You want to figure out what people are really getting out of your site. So drop the emotions about how many hours your poured into that venn diagram in the shape of hearts to describe your HR department’s org chart*. No one saw it in two years. But if you’ve got 4,000 searches in the last month for your phone number, the problem is with how someone can find content. It’s time to rearrange your website. That is called Information Architecture.

What does Information Architecture have to do with a web content management system?

What does a stock broker have to do with Green Day’s next album? If it’s going to make a lot of money, you want to know what to do with the money. If you’ve realized that the way your content is arranged on the site is the reason users can’t use it – then your first step is to figure out how to architect your content.

How should the user be finding content?  Look at your numbers and figure out what isn’t getting activity. What is, but isn’t easy to find on the site right now? It isn’t time for a Content Management System yet.
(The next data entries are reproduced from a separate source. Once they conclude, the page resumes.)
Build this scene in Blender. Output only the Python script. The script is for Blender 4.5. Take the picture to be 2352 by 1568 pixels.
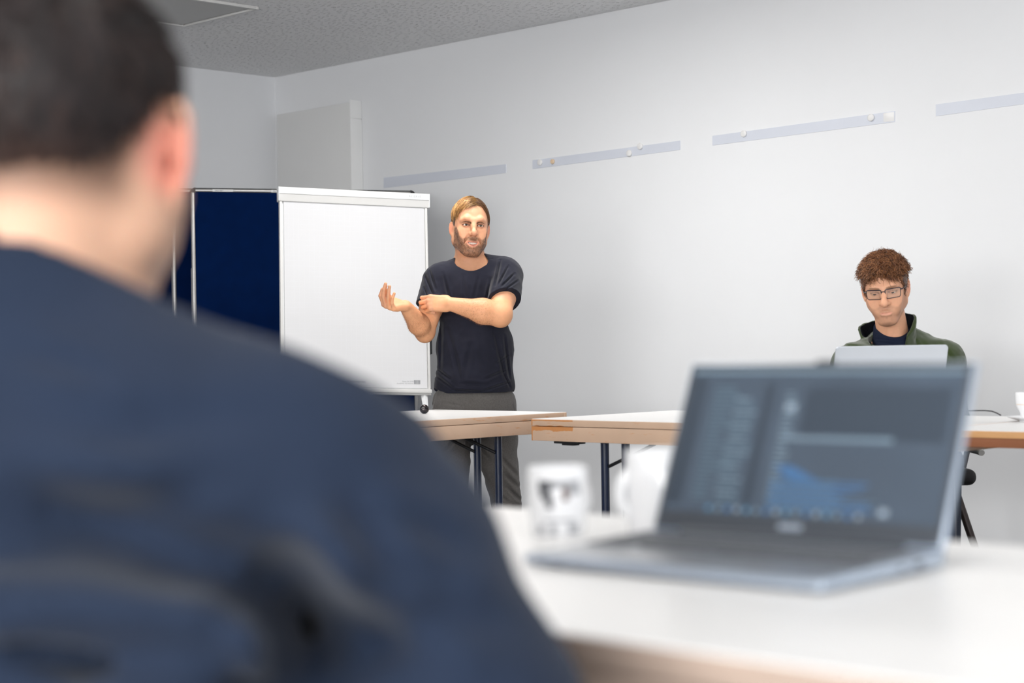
import bpy, bmesh, math, random
import numpy as np
from mathutils import Vector, Matrix, Euler

for _o in list(bpy.data.objects):
    bpy.data.objects.remove(_o)
SC = bpy.context.scene
COL = SC.collection
random.seed(7)
np.random.seed(7)

# ------------------------------------------------------------------ camera
F = 4050.0            # focal length in pixels of the 2352 x 1568 frame
CAMH = 1.02
ROLL = 0.0175
CX, CY = 1176.0, 784.0
cam_d = bpy.data.cameras.new('camera')
cam = bpy.data.objects.new('camera', cam_d)
COL.objects.link(cam)
cam_d.sensor_width = 36.0
cam_d.lens = F / 2352.0 * 36.0
cam_d.shift_y = 8.0 / 2352.0
cam_d.clip_start = 0.05
cam.location = (0, 0, CAMH)
cam.rotation_euler = (Matrix.Rotation(math.pi / 2, 4, 'X') @ Matrix.Rotation(ROLL * -1.0, 4, 'Z')).to_euler()
cam_d.dof.use_dof = True
cam_d.dof.focus_distance = 7.3
cam_d.dof.aperture_fstop = 3.3
cam_d.dof.aperture_blades = 0
SC.camera = cam

# ------------------------------------------------------------------ world, light, exposure
w = bpy.data.worlds.new('overcast')
SC.world = w
w.use_nodes = True
w.node_tree.nodes['Background'].inputs[0].default_value = (0.80, 0.88, 1.0, 1)
w.node_tree.nodes['Background'].inputs[1].default_value = 0.9
SC.view_settings.view_transform = 'Standard'
SC.view_settings.look = 'None'
SC.view_settings.exposure = 0.08
SC.view_settings.gamma = 1.0
SC.view_settings.use_curve_mapping = False
SC.cycles.max_bounces = 8
SC.cycles.diffuse_bounces = 5
SC.cycles.glossy_bounces = 4
SC.cycles.transmission_bounces = 6
SC.cycles.transparent_max_bounces = 8
SC.cycles.use_denoising = True
SC.cycles.caustics_reflective = False
SC.cycles.caustics_refractive = False

# room frame: corner K, u runs along the right wall towards the camera side, v along the back wall
CEIL = 2.70
KD = F * (CEIL - CAMH) / 623.5
K = np.array([-533.4 / F * KD, KD])
S2 = math.sqrt(0.5)
U = np.array([S2, -S2])
V = np.array([-S2, -S2])
LU, LV = 16.0, 11.5


def room(u, v, z=0.0):
    p = K + U * u + V * v
    return (float(p[0]), float(p[1]), z)


def area_light(name, loc, target, sx, sy, power, color):
    l = bpy.data.lights.new(name, 'AREA')
    l.shape = 'RECTANGLE'
    l.size, l.size_y = sx, sy
    l.energy = power
    l.color = color
    o = bpy.data.objects.new(name, l)
    COL.objects.link(o)
    o.location = loc
    d = Vector(target) - Vector(loc)
    o.rotation_euler = d.to_track_quat('-Z', 'Y').to_euler()
    return o


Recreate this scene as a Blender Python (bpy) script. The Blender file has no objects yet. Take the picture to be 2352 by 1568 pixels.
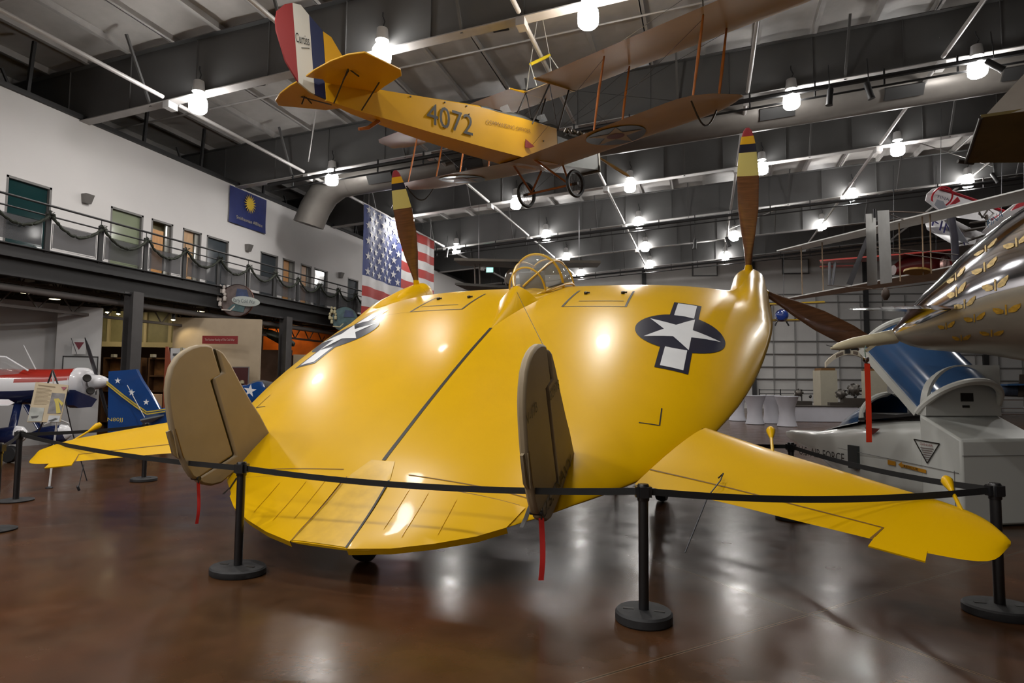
import bpy, bmesh, math, random
from mathutils import Vector, Matrix
random.seed(7)
PI = math.pi
sc = bpy.context.scene
COL = sc.collection
# ---------------------------------------------------------------- camera
cam_d = bpy.data.cameras.new('camera'); cam = bpy.data.objects.new('camera', cam_d); COL.objects.link(cam)
cam_d.sensor_width = 36.0; cam_d.lens = 36.0 * 1430.0 / 2352.0; cam_d.clip_end = 300
_t, _r, _y = 0.0676, 0.0094, math.radians(17.25)
_Rx = Matrix(((1, 0, 0), (0, -math.sin(_t), -math.cos(_t)), (0, math.cos(_t), -math.sin(_t))))
_Rz = Matrix(((math.cos(_r), -math.sin(_r), 0), (math.sin(_r), math.cos(_r), 0), (0, 0, 1)))
_Ry = Matrix(((math.cos(_y), -math.sin(_y), 0), (math.sin(_y), math.cos(_y), 0), (0, 0, 1)))
_M = (_Ry @ _Rx @ _Rz).to_4x4(); _M.translation = (0, 0, 1.66)
cam.matrix_world = _M
sc.camera = cam
# ---------------------------------------------------------------- world, exposure
w = bpy.data.worlds.new('world'); sc.world = w; w.use_nodes = True
w.node_tree.nodes['Background'].inputs[0].default_value = (0.55, 0.6, 0.7, 1)
w.node_tree.nodes['Background'].inputs[1].default_value = 0.0
sc.view_settings.view_transform = 'Standard'; sc.view_settings.look = 'None'
sc.view_settings.exposure = 0.0; sc.view_settings.gamma = 1.0; sc.view_settings.use_curve_mapping = False
LAMP_E = 84.0        # lens emission of the high-bay lamps
LAMP_W = 100.0       # downlight of each high-bay lamp
def down_light(name, loc, power, size, color=(1, .965, .93), rot=(0, 0, 0), spread=PI):
    d = bpy.data.lights.new(name, 'AREA'); d.shape = 'DISK'; d.size = size; d.energy = power; d.color = color; d.spread = spread
    o = bpy.data.objects.new(name, d); COL.objects.link(o); o.location = loc; o.rotation_euler = rot
    return o
# unseen lights: lamps of the next row, fill added behind the camera, lamps at right
for _X in (-11.8, -6.9, -2.2):
    down_light('unseen_hall_light', (_X, 6.6, 9.35 + .066 * _X), LAMP_W * 1.6, .5)
for _Y in (.4, -5.6):
    for _X in (-14, -10, -6, -2): down_light('unseen_hall_light', (_X, _Y, 9.3 + .066 * _X), LAMP_W * 2.0, .5)  # added fill rows without fittings, to brighten the trainer front
for _X, _Y in ((12, 18.7), (12, 25)):
    down_light('unseen_hall_light', (_X, _Y, 9.35 + .05 * _X), LAMP_W * 1.5, .5)
# ---------------------------------------------------------------- materials
MATS = {}
def mat(name, col, rough=.5, metal=0., var=0.0, scale=4., bump=0., emit=None, es=0., coat=0., alpha=None, trans=0., spec=.5, col2=None, stretch=None):
    if name in MATS: return MATS[name]
    m = bpy.data.materials.new(name); m.use_nodes = True; nt = m.node_tree; b = nt.nodes['Principled BSDF']
    b.inputs['Base Color'].default_value = (*col, 1); b.inputs['Roughness'].default_value = rough; b.inputs['Metallic'].default_value = metal
    b.inputs['Coat Weight'].default_value = coat; b.inputs['Coat Roughness'].default_value = .06
    b.inputs['Specular IOR Level'].default_value = spec; b.inputs['Transmission Weight'].default_value = trans
    if alpha is not None: b.inputs['Alpha'].default_value = alpha
    if emit: b.inputs['Emission Color'].default_value = (*emit, 1); b.inputs['Emission Strength'].default_value = es
    tc = nt.nodes.new('ShaderNodeTexCoord'); nz = nt.nodes.new('ShaderNodeTexNoise')
    nz.inputs['Scale'].default_value = scale; nz.inputs['Detail'].default_value = 4
    if stretch:
        mp = nt.nodes.new('ShaderNodeMapping'); mp.inputs['Scale'].default_value = stretch
        nt.links.new(tc.outputs['Object'], mp.inputs[0]); nt.links.new(mp.outputs[0], nz.inputs[0])
    else:
        nt.links.new(tc.outputs['Object'], nz.inputs['Vector'])
    if var or col2:
        r = nt.nodes.new('ShaderNodeValToRGB')
        c2 = col2 or tuple(min(1, c * (1 + var)) for c in col); c1 = tuple(c * (1 - var) for c in col)
        r.color_ramp.elements[0].position = .35; r.color_ramp.elements[1].position = .68
        r.color_ramp.elements[0].color = (*c1, 1); r.color_ramp.elements[1].color = (*c2, 1)
        nt.links.new(nz.outputs['Fac'], r.inputs[0]); nt.links.new(r.outputs[0], b.inputs['Base Color'])
    if bump:
        bp = nt.nodes.new('ShaderNodeBump'); bp.inputs['Strength'].default_value = bump; bp.inputs['Distance'].default_value = .02
        nt.links.new(nz.outputs['Fac'], bp.inputs['Height']); nt.links.new(bp.outputs[0], b.inputs['Normal'])
    MATS[name] = m
    return m
# ---------------------------------------------------------------- mesh builder
def V(*a): return Vector(a[0] if len(a) == 1 else a)
class MB:
    def __init__(s): s.v = []; s.f = []; s.m = []
    def add(s, vs, fs, mi=0):
        o = len(s.v); s.v += [tuple(p) for p in vs]
        for f in fs: s.f.append([i + o for i in f]); s.m.append(mi)
        return s
    def box(s, c, d, mi=0, ax=None):
        c = V(c); a = ax or (V(1, 0, 0), V(0, 1, 0), V(0, 0, 1)); vs = []
        for z in (-.5, .5):
            for y in (-.5, .5):
                for x in (-.5, .5): vs.append(c + a[0] * (x * d[0]) + a[1] * (y * d[1]) + a[2] * (z * d[2]))
        return s.add(vs, [(0, 2, 3, 1), (4, 5, 7, 6), (0, 1, 5, 4), (2, 6, 7, 3), (0, 4, 6, 2), (1, 3, 7, 5)], mi)
    def bar(s, p, q, wd, ht, mi=0, up=(0, 0, 1)):
        p, q = V(p), V(q); d = q - p; L = d.length; d = d / L; u = V(up); x = d.cross(u)
        if x.length < 1e-4: x = d.cross(V(1, 0, 0))
        x.normalize(); z = x.cross(d)
        return s.box((p + q) / 2, (wd, L, ht), mi, (x, d, z))
    def loft(s, rings, mi=0, cap=True, closed=True):
        n = len(rings[0]); vs = [p for r in rings for p in r]; fs = []
        for i in range(len(rings) - 1):
            for j in range(n if closed else n - 1):
                k = (j + 1) % n; fs.append((i * n + j, i * n + k, (i + 1) * n + k, (i + 1) * n + j))
        if cap and closed: fs.append(tuple(range(n - 1, -1, -1))); fs.append(tuple((len(rings) - 1) * n + j for j in range(n)))
        return s.add(vs, fs, mi)
    def tube(s, pts, r, n=8, mi=0, cap=True, flat=1.0):
        pts = [V(p) for p in pts]; rs = r if isinstance(r, (list, tuple)) else [r] * len(pts); rings = []
        d0 = (pts[1] - pts[0]).normalized(); ref = V(0, 0, 1) if abs(d0.z) < .9 else V(0, 1, 0)
        for i, p in enumerate(pts):
            d = (pts[min(i + 1, len(pts) - 1)] - pts[max(i - 1, 0)]).normalized()
            x = d.cross(ref).normalized(); y = x.cross(d)
            rings.append([p + x * (rs[i] * math.cos(2 * PI * j / n)) + y * (flat * rs[i] * math.sin(2 * PI * j / n)) for j in range(n)])
        return s.loft(rings, mi, cap)
    def lathe(s, prof, o=(0, 0, 0), ax=(0, 0, 1), n=24, mi=0, cap=True):
        o, ax = V(o), V(ax).normalized(); x = ax.cross(V(0, 1, 0) if abs(ax.y) < .9 else V(1, 0, 0)).normalized(); y = ax.cross(x)
        return s.loft([[o + ax * h + x * (r * math.cos(2 * PI * j / n)) + y * (r * math.sin(2 * PI * j / n)) for j in range(n)] for r, h in prof], mi, cap)
    def prism(s, poly, off, mi=0):
        a = [V(p) for p in poly]; off = V(off); b = [p + off for p in a]; n = len(a)
        fs = [tuple(range(n - 1, -1, -1)), tuple(range(n, 2 * n))] + [(i, (i + 1) % n, n + (i + 1) % n, n + i) for i in range(n)]
        return s.add(a + b, fs, mi)
    def grid(s, fn, nu, nv, mi=0):
        vs = [fn(i / nu, j / nv) for i in range(nu + 1) for j in range(nv + 1)]
        return s.add(vs, [(i * (nv + 1) + j, (i + 1) * (nv + 1) + j, (i + 1) * (nv + 1) + j + 1, i * (nv + 1) + j + 1) for i in range(nu) for j in range(nv)], mi)
    def build(s, name, m, parent=None, sharp=40, bevel=0, two=False, label=None):
        me = bpy.data.meshes.new(name); me.from_pydata(s.v, [], s.f)
        for x in (m if isinstance(m, (list, tuple)) else [m]): me.materials.append(x)
        me.polygons.foreach_set('material_index', s.m); me.validate(); me.update()
        bm = bmesh.new(); bm.from_mesh(me); bmesh.ops.remove_doubles(bm, verts=bm.verts, dist=1e-5)
        if not two: bmesh.ops.recalc_face_normals(bm, faces=bm.faces)
        bm.to_mesh(me); bm.free()
        me.shade_smooth(); me.set_sharp_from_angle(angle=math.radians(sharp))
        o = bpy.data.objects.new(name, me); COL.objects.link(o)
        if parent is not None: o.parent = parent
        if bevel:
            b = o.modifiers.new('bevel', 'BEVEL'); b.width = bevel; b.segments = 2; b.limit_method = 'ANGLE'
        if label: o['label'] = label
        return o
def tag(o, label, cat, group=None):
    o['label'] = label; o['category'] = cat
    if group: o['group'] = group
    return o
def thing(name, label, cat, loc=(0, 0, 0), rz=0, group=None, mw=None):
    o = bpy.data.objects.new(name, None); COL.objects.link(o); o.empty_display_size = .2
    if mw is not None: o.matrix_world = mw
    else: o.location = loc; o.rotation_euler = (0, 0, rz)
    return tag(o, label, cat, group)
def struct(o): o['kind'] = 'structure'; return o
def basis(o, x, y, z):
    m = Matrix((V(x), V(y), V(z))).transposed().to_4x4(); m.translation = V(o); return m
def text(body, o, right, up, h, mt, parent=None, name='lettering', width=None, depth=.003, align='LEFT', shear=0, squash=1.0):
    c = bpy.data.curves.new(name, 'FONT'); c.body = body; c.size = 1; c.align_x = align; c.extrude = 0; c.shear = shear; c.resolution_u = 3
    t = bpy.data.objects.new(name, c); COL.objects.link(t); dg = bpy.context.evaluated_depsgraph_get(); dg.update()
    me = bpy.data.meshes.new_from_object(t.evaluated_get(dg)); bpy.data.objects.remove(t); bpy.data.curves.remove(c)
    xs = [v.co.x for v in me.vertices]; ys = [v.co.y for v in me.vertices]
    R_, U_ = V(right).normalized(), V(up).normalized(); N_ = R_.cross(U_)
    sy = h / .72; sx = sy * squash
    if width: sx = width / (max(xs) - min(xs))
    for v in me.vertices: v.co = V(o) + R_ * ((v.co.x - (min(xs) if align == 'LEFT' else 0)) * sx) + U_ * (v.co.y * sy) + N_ * depth
    me.materials.append(mt); ob = bpy.data.objects.new(name, me); COL.objects.link(ob)
    if parent is not None: ob.parent = parent
    return ob
def star(n=5, r=1., q=.382, a0=PI / 2): return [(math.cos(a0 + i * PI / n) * (r if i % 2 == 0 else r * q), math.sin(a0 + i * PI / n) * (r if i % 2 == 0 else r * q)) for i in range(2 * n)]
def lerp(tab, x):
    if x <= tab[0][0]: return tab[0][1]
    for (a, b), (c, d) in zip(tab, tab[1:]):
        if x <= c: return b + (d - b) * (x - a) / (c - a)
    return tab[-1][1]
def spl(tab, x):    # smooth (Catmull-Rom) table lookup
    n = len(tab)
    if x <= tab[0][0]: return tab[0][1]
    if x >= tab[-1][0]: return tab[-1][1]
    for i in range(n - 1):
        if x <= tab[i + 1][0]:
            x0, y0 = tab[i]; x1, y1 = tab[i + 1]; h = x1 - x0; t = (x - x0) / h
            m0 = (y1 - tab[i - 1][1]) / (x1 - tab[i - 1][0]) * h if i > 0 else y1 - y0
            m1 = (tab[i + 2][1] - y0) / (tab[i + 2][0] - x0) * h if i < n - 2 else y1 - y0
            return (2*t**3-3*t*t+1)*y0 + (t**3-2*t*t+t)*m0 + (-2*t**3+3*t*t)*y1 + (t**3-t*t)*m1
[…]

It isn’t even time for a design. It’s time to reconstruct your entire website, so that users can find what they want. There’s your first step in the CMS Diaries.

†A quote from a contractor, after I described my job to him. He described me as, “the accountant of the web”
*Unless your existing CMS or infrastructure actually prevents the ability to update stylesheets in a timely manner. If that’s the problem, you need a new CMS.
**Not a joke. I encountered a venn diagram in the shape of Balloons which was actually an org chart. It took three months for the marketing department to create it and despite that no one had seen it in two years, politics kept it coming over.